PM to inaugurate 404MW Uch Power Project-II today

ISLAMABAD: Prime Minister Nawaz Sharif will inaugurate on Friday the 404MW Uch Power Project-II in Dera Murad Jamali, Balochistan, despite inability of the agencies concerned to provide supporting infrastructure for sustainable utilisation of additional capacity of the complex.

This will be the second major power project to be inaugurated by the prime minister in a week, suggesting that the PML-N government is determined to show that its efforts to ease the crippling energy crisis are bearing fruit.

In both the projects, however, the government agencies have not been able to fulfil the laid down criteria for starting commercial operations of the new units.

“Bureaucrats in the public-sector entities concerned are attempting to cover up their incompetence by taking advantage of the keenness of the political leadership to demonstrate economic progress through ribbon-cutting,” said a former managing director of the Private Power and Infrastructure Board (PPIB).

An official said the Uch-II, a private project owned by GDF Suez, achieved “commercial operations” early this month after two public sector organisations — the Oil and Gas Development Company Limited (OGDCL) and the National Transmission and Dispatch Company (NTDC) — made temporary arrangements. Resultantly, the government agencies would be required to pay capacity payments for more than 900MW because of their own fault even though they would not be able to inject such quantities into the system.

The project involves substantial fixed amounts to be paid as capacity payments to the project sponsor.

The official said the gas field owned by the OGDCL was not ready yet to deliver gas as per contractual specifications and the NTDC had failed to lay a 125km additional transmission line to absorb the full load of (about 990MW) Uch-I and Uch-II projects, located next to each other.

The public exchequer and consumers are estimated to suffer a loss of Rs7-10 billion per year until this transmission line is installed.

The OGDCL, in addition to Uch-I, can currently meet only half the gas requirements of Uch-II and that too provided unprocessed gas is used. As a result, capacity utilisation beyond the 935MW MARK cannot be termed reliable.

Sources said the Uch Power had already started to state on record that it was receiving unprocessed gas.

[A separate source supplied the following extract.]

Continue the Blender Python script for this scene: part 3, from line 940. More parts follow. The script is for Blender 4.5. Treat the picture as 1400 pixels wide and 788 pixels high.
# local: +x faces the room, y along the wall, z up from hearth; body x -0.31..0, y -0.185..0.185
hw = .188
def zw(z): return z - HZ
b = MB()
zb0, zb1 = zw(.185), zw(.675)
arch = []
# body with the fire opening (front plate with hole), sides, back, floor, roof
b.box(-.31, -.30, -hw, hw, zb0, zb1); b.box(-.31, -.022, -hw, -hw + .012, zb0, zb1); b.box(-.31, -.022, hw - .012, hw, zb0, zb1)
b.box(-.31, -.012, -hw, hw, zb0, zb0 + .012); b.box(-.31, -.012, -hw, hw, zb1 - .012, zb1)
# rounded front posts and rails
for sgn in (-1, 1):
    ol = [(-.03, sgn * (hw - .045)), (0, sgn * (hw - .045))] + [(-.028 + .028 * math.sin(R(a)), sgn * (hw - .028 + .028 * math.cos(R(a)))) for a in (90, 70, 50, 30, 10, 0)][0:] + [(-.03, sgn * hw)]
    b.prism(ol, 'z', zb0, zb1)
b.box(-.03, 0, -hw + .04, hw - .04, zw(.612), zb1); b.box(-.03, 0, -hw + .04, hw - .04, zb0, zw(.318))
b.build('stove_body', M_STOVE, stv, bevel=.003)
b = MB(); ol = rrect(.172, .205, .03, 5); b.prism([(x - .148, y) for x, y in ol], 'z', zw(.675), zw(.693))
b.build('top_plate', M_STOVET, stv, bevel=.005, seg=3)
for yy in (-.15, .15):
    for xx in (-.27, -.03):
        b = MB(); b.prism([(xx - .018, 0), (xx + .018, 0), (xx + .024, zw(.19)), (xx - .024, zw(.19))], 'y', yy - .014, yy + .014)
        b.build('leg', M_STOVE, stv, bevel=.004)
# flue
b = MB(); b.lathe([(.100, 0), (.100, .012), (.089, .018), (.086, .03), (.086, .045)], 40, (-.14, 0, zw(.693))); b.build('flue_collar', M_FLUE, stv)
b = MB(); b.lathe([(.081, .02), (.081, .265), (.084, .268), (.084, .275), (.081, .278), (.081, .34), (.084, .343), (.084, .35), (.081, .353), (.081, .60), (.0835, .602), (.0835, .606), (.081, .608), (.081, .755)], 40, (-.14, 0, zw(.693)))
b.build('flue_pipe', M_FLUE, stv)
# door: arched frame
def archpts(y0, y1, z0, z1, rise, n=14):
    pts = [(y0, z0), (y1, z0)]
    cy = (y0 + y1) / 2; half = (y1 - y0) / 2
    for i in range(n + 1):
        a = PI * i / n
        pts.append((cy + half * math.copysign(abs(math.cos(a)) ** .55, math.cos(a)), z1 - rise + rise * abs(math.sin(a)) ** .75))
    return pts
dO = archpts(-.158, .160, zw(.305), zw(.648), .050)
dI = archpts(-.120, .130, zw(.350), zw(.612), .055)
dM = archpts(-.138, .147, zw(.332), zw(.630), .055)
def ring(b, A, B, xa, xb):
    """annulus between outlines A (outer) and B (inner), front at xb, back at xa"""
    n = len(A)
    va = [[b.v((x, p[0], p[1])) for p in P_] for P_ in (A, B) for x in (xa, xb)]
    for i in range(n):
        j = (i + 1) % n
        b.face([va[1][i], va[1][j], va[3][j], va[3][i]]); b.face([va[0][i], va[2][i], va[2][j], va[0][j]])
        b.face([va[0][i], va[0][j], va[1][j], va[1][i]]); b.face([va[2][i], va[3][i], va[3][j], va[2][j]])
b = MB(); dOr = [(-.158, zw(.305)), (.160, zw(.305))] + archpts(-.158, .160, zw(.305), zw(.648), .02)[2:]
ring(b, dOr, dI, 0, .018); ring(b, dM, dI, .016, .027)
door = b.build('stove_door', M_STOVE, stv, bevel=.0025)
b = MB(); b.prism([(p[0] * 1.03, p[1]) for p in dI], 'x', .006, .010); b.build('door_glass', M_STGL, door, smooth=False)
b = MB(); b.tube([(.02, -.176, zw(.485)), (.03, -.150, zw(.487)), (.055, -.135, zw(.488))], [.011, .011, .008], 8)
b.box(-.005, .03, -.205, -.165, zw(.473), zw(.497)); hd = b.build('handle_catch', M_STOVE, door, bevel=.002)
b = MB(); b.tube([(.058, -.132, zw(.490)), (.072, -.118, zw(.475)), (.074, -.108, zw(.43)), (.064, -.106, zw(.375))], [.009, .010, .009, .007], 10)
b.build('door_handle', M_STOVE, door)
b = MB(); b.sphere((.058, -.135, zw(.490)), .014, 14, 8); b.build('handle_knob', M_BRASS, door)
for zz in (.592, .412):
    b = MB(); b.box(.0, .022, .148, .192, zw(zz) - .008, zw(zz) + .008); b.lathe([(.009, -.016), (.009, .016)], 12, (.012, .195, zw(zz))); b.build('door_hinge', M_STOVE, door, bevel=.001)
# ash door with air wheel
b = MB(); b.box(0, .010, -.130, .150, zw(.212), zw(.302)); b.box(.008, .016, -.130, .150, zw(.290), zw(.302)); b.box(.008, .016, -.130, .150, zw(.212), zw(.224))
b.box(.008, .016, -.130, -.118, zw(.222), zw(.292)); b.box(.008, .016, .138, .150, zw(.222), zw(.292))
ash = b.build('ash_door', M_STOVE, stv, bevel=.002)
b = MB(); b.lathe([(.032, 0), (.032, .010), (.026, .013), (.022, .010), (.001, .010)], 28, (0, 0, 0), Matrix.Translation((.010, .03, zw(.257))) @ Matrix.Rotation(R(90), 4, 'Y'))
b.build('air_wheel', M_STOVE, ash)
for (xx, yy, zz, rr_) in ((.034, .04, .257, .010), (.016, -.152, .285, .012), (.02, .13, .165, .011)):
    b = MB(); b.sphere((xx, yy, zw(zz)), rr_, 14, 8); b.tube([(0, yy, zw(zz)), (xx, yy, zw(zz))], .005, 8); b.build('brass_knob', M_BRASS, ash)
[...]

They say that any additional mixing of the unprocessed gas would take the H2S content to much higher levels and expose the personnel and equipment to serious hazards. “If they provide full gas supply, the H2S content would go beyond 80ppm which is disastrous for men and machinery,” said an expert.

Even if the gas was made available, the NTDC’s failure to lay 70km of required 220 KVA transmission line has created a bottleneck, because it cannot transmit more than 700-750MW on sustainable basis.

Effectively, the Uch-II will demand full capacity payment (372 MW) while the actual power off-take will be half of it. Alternatively, Uch-I’s power generation will have to be curtailed by the same amount of power to ensure full dispatch of Uch-II.

Under different scenarios and assuming more than a year of time required to fix the transmission issue, the losses to the national exchequer will be anywhere between Rs7bn and Rs10bn.

When contacted, the Prime Minister Secretariat officially confirmed that the prime minister would inaugurate the project and claimed that the OGDCL was fulfilling its obligation as demanded by the power producer.

It said the OGDCL had started full gas delivery to run the entire complex for testing. “Since the achievement of commercial operation on April 4, OGDCL has been supplying reliable gas to both Uch-1 and -II for smooth operations,” it said.

It did not comment on lack of transmission line.

The official said the prime minister was misled to believe that inauguration of Guddu Power Project would enhance its capacity from 1,650 to 2,400MW with addition of 750MW. He said the power plant was ready but the new 220 KVA transmission lines to support the additional power have yet to be built.

As a result, to enable the new unit to be dispatched, the Genco had to shut down four old steam turbines.

Also there is no gas available for additional plant capacity. Even the existing plant was not getting full gas allocation to utilise optimum generation capacity, an official of the PPIB said, adding that practically Guddu would produce less than 1,600MW in the foreseeable future.

He said the PPIB had repeatedly been writing letters to the OGDCL and NTDC for delays in their contractual obligations at Uch and Guddu.